As well, it has indicated it will continue its work to identify ways to streamline funding and reporting requirements, which has the potential to relieve a considerable administrative burden faced by small organizations in rural communities.

However, by and large, the response leaves many of us who were involved with the inquest and who work in the IPV field wanting more: more commitment, more certainty, more timelines. One of the most common fears people shared during the community consultations I facilitated prior to the inquest last year was that it would all be for nothing; that people would re-open wounds that were just beginning to heal and then those with the power to make change would do nothing. Those individuals can be forgiven if they want to say “I told you so,” this week.

Finding hope elsewhere

The inquest meant different things to different people. For some, it brought a sense of closure. For others, it was a chance to be heard. Others found it an important learning experience. Everyone found it powerful and life altering.

I went into the process hoping that it would have meaning: for the families of Carol, Anastasia and Nathalie, for the Renfrew County community and for survivors and victims of intimate partner violence throughout the province.

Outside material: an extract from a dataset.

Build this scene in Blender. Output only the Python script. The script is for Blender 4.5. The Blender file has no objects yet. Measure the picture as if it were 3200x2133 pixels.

Despite the weak response from the provincial government, I think my hopes may not have been entirely misplaced. The responses from the coroner’s office and the information and privacy commissioner are sincere and substantive. The changes they make will be important and helpful. Now that we know where the government stands on various recommendations, we have a starting point for further advocacy and activism.

More than anything, though, my hope stems from the response to the recommendations in mostly small and rural communities across the province. Individuals and organizations have embraced them and undertaken advocacy and activism that has already led to important changes at the local level: declaring IPV to be an epidemic, re-invigorating high-risk teams and committees, reactivating coordinating committees, lobbying for the inclusion of IPV in community safety and well-being plans.

Grassroots democracy and engagement – that is cause for hope!